Uma empresa do setor químico conseguiu que os bens do seu estoque fossem aceitos como garantia em uma execução fiscal estadual. A 1ª Vara de Fazenda Pública de Camaçari (BA) seguiu a argumentação da companhia de que o produto oferecido tem liquidez e que teria dificuldade, devido à crise financeira, em obter um seguro garantia – um dos recursos aceitos pelo Fisco.
A decisão reacende uma discussão antiga no Judiciário. Bem aceito nas décadas de 80 e 90, os estoques das empresas passaram a ser vetados nos tribunais devido à dificuldade do Fisco em receber os recursos ao fim dos processos de execução.
Pela jurisprudência atual – adotada pelo Superior Tribunal de Justiça (STJ) e replicada no Judiciário dos Estados – o princípio da menor onerosidade ao devedor deve estar em segundo plano. Os ministros vêm entendendo que o objetivo, na execução fiscal, é garantir o pagamento da dívida. Por isso, a preferência pela garantia em dinheiro (via depósito judicial) ou por meio de seguro e fiança bancária.
Num primeiro momento, o juiz do caso, César Augusto Borges de Andrade, negou o estoque da companhia em garantia à dívida. Depois, ao analisar agravo interposto pela empresa, reformou a decisão. Ele considerou, principalmente, a possibilidade de comercialização dos produtos oferecidos. Trata-se, no caso, de matéria-prima para fertilizantes.
“São largamente utilizados na indústria química, considerando ainda a circunstância de que esta comarca abriga um polo petroquímico”, afirma o magistrado em sua decisão.
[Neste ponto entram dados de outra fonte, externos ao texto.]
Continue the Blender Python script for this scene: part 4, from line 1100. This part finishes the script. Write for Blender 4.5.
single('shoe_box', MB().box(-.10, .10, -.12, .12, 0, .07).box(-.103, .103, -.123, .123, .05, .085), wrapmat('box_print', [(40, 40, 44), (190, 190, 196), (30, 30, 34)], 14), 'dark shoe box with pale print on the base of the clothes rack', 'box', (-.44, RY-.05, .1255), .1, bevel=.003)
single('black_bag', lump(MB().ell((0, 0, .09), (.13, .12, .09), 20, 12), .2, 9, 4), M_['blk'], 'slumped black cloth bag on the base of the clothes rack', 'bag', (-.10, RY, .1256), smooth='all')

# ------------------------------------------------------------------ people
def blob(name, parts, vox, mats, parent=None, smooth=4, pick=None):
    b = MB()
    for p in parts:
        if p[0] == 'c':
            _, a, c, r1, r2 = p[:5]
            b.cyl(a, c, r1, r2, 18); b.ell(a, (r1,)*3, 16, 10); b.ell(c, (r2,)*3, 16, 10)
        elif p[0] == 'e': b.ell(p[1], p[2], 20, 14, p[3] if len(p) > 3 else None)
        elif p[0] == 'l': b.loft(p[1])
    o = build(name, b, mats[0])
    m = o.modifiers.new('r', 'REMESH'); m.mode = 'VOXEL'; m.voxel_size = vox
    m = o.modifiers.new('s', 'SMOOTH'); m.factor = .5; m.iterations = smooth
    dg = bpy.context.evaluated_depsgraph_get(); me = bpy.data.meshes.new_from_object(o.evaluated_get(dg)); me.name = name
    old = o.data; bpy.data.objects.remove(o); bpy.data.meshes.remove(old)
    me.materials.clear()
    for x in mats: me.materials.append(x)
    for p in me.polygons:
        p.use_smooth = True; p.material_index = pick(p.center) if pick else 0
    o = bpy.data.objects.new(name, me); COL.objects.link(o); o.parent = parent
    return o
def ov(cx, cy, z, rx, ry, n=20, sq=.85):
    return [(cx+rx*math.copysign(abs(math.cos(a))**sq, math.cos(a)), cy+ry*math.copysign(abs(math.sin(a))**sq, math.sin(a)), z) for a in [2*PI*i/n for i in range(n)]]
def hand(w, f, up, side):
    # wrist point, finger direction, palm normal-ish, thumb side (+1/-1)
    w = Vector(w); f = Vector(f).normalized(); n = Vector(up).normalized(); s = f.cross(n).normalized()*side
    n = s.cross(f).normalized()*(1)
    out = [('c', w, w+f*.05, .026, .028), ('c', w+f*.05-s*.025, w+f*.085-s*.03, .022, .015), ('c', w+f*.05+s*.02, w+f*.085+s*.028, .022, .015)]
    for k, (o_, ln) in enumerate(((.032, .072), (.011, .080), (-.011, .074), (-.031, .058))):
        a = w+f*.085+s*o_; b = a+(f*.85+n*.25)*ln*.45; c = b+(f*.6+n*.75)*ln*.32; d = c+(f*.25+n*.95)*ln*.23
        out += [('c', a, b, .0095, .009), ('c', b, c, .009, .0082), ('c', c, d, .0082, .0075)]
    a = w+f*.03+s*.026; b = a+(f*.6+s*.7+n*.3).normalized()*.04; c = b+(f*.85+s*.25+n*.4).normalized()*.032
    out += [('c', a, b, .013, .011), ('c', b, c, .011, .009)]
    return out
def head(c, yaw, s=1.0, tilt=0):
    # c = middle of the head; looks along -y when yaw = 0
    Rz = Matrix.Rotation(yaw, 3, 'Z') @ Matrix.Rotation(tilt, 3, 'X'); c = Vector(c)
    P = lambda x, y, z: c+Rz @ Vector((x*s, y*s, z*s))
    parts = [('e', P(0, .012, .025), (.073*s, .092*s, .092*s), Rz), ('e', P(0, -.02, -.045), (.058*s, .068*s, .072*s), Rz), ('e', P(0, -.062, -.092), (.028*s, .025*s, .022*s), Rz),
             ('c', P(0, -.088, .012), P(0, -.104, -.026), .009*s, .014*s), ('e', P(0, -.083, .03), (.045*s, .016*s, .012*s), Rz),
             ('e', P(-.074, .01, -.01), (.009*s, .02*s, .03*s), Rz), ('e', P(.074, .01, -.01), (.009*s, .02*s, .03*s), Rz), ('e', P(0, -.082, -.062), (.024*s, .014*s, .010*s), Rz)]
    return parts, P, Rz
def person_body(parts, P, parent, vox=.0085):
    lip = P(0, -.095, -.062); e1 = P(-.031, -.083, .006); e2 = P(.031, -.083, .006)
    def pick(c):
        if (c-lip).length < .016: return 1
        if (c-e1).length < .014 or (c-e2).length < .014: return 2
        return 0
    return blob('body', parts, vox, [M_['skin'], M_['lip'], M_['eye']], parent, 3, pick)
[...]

Representante da empresa no caso, o advogado Marcos Pimenta, sócio do escritório Pimenta Advogados, diz que para convencer o juiz da liquidez do produto, eles juntaram ao processo uma lista de compradores da matéria-prima e também reportagens que destacavam a previsão de aumento dos valores do insumo entre 3% e 5% para este ano. A discussão travada na Justiça envolve R$ 12 milhões em supostas dívidas de ICMS.
“No atual cenário econômico, falar em dinheiro para oferecer como garantia é impossível. A segunda opção é buscar fiança bancária ou seguro garantia, que tem custo de até 7% do valor total”, destaca o advogado Marcos Pimenta. “Essa decisão não traz prejuízo à saúde financeira da empresa e possibilita que ela discuta a legitimidade da cobrança”, acrescenta.
Especialista na área, Flávio Sanches, do Veirano Advogados, entende a decisão como “um tanto rara nos dias de hoje”. Ainda assim, para ele, foi acertada. O contribuinte tem o direito à defesa, afirma, e demonstrou no processo que tentou acesso a outras formas de garantir a dívida antes de oferecer o estoque. Por outro lado, enfatiza, a “jurisprudência é extremamente forte contra o devedor” e, por isso, há grandes chances de a decisão ser reformada nas instâncias superiores.
“Apesar de vantajosa, essa decisão não deve ser vista como uma luz no fim do túnel pelas empresas”, observa Flávio Sanches. Para ele, uma opção mais fácil de ser aceita – e também mais barata do que o depósito e o seguro – é garantir a dívida com a penhora de imóveis.
Já o advogado Marcelo Annunziata, do escritório Demarest, chama a atenção que, em meio à crise econômica, as empresas têm tentando alternativas para garantir as execuções fiscais. Ele cita o caso de um cliente que teve aceita a garantia em cotas de um fundo de investimentos. “Era um fundo de renda fixa, com rendimento pela Selic”, diz. O processo, nesse caso, correu na Justiça de São Paulo.
Uma outra opção, segundo o advogado, é aproveitar os créditos de ICMS. Ele cita como exemplo o caso de empresas exportadoras, que acumulam crédito de entrada e, na venda, são isentas. “O contribuinte não pode compensar crédito de ICMS com outros tributos, tem que usar na própria conta de ICMS. Então se a empresa tem e o Fisco não questiona a legitimidade desse crédito, ela pode dar em garantia a uma execução fiscal”, entende Annunziata. “Qual seria o argumento do Estado para não aceitar um crédito que ele mesmo diz que o contribuinte tem?”
O advogado faz a ressalva, no entanto, de que o crédito deve ser usado apenas no Estado que o concedeu. “Não adianta tentar usar créditos do ICMS de São Paulo em uma dívida de Minas Gerais. Nesse caso é provável que o Estado não aceite”, completa.